I was 24 when I entered and I had rarely been out of Scotland. I had never flown. However, in the 42 years since entering the Passionsts, I have lived and studied in Ireland and Rome and, as a Passionist priest, I have worked in various ministries, taking me throughout most of Europe and to parts of Africa and America as a preacher, teacher, director, novice-master, parish priest, and various other things besides, finally arriving back in Glasgow as parish priest and rector of St. Mungo’s, where it all began. It has been a decent life, wonderful at times, a struggle at other times, sustained by family, friends and colleagues who provided friendship and love, and sustained by the Lord himself through prayer and mercy.
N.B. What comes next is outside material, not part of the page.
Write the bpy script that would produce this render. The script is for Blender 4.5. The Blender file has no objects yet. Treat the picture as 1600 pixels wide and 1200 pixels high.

An ordinary life really, and all too human at times, with no doubt more twists and turns ahead, but lots to be grateful for, and I wouldn’t discourage anyone who wanted to give it a try.
Passionist Vocation Prayer
Jesus, you gave your life on the Cross so that we could share in God’s own life and know his love for us. May the love that flows from the Cross transform our hearts, so that we can bring your love and compassion to those whose lives we touch, especially those who are suffering. Give the light of your Holy Spirit to those young people who have received the grace of a Passionist vocation. Inspire them to give their lives as Passionist priests, brothers or sisters, keeping the Memory of your Passion alive
in their own hearts and in the hearts of others. May Mary, who stood by the Cross, be their example,
and may Saint Paul of the Cross, our founder, be their guide. Amen.